Kurt Austin and Joe Zavala return in this second installment from the NUMA Files by Clive Cussler and Graham Brown. Their first collaboration was "Devil's Gate" in November last year. In this reviewer's opinion "The Storm" is a far better work for a number of reasons. First, the length of the novel is about sixty-four pages shorter than its predecessor. Fat has been trimmed from the plot, leaving a much leaner story line. Second, the proofreading errors that plagued "Devil's Gate" are gone here. Perhaps it was something as simple as a change of editors. And finally, the actual writing is much better this time. It's a lot crisper.
"The Storm" begins with a very short Prologue set in 1943 in the Indian Ocean. A "fast freighter" is under attack by the Japanese. Its top secret cargo seems to be of great interest to them. Chapter 1 takes us to 1967 in northern Yemen. A family is slaughtered and a pact to take revenge is set. Fast forward to June 2012 when a NUMA research vessel is overrun by some type of particle mass that swarms the ship, leading to the deaths of its three-person crew.

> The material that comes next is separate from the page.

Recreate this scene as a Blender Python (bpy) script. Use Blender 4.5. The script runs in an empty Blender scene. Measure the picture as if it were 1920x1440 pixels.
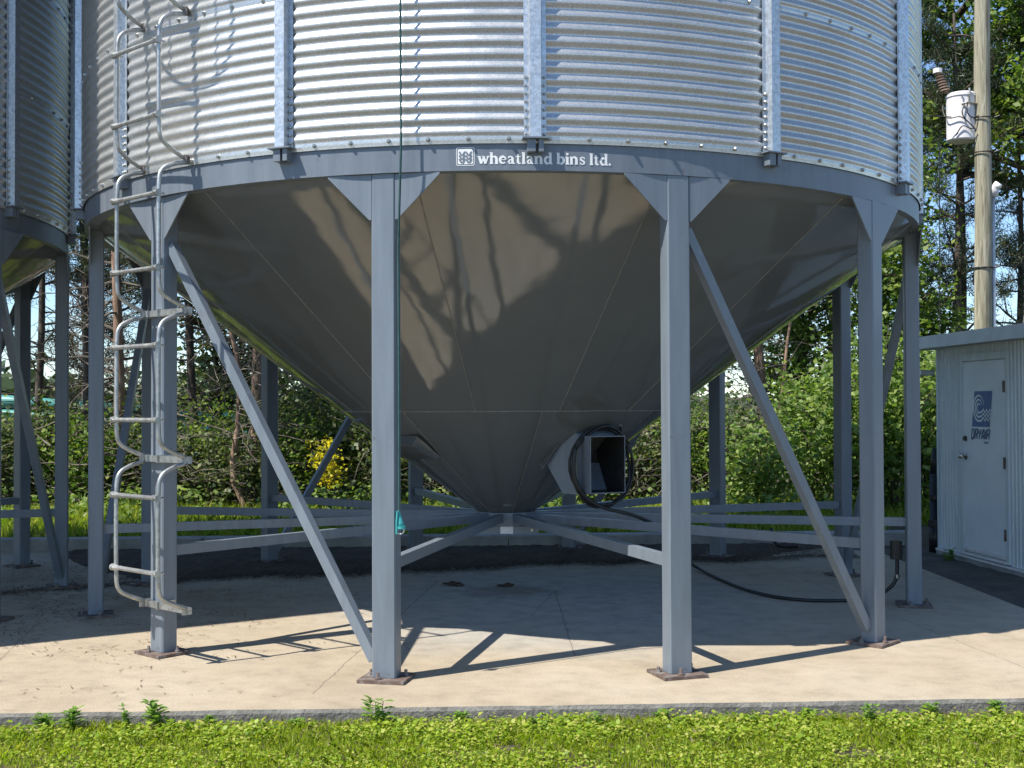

These three seemingly disparate events bring the NUMA Special Projects team (Austin, Zavala, and the Trouts) to the Maldives to investigate. Now that Dirk Pitt is Director of NUMA and rarely in the field, Kurt Austin has become the workhorse and he does a fine job of it.
First-time Cussler readers will not be disappointed, and long-time fans of the series should be pleasingly surprised with the new turn of writing events. I think everyone will enjoy this storm.
And finally a trivia footnote: One of the members of the evil consortium is Sheik Abin da-Alhrama. Readers may recognize the play on letters between Alhrama and Alhambra. Clive Cussler is a proud graduate of Alhambra High School.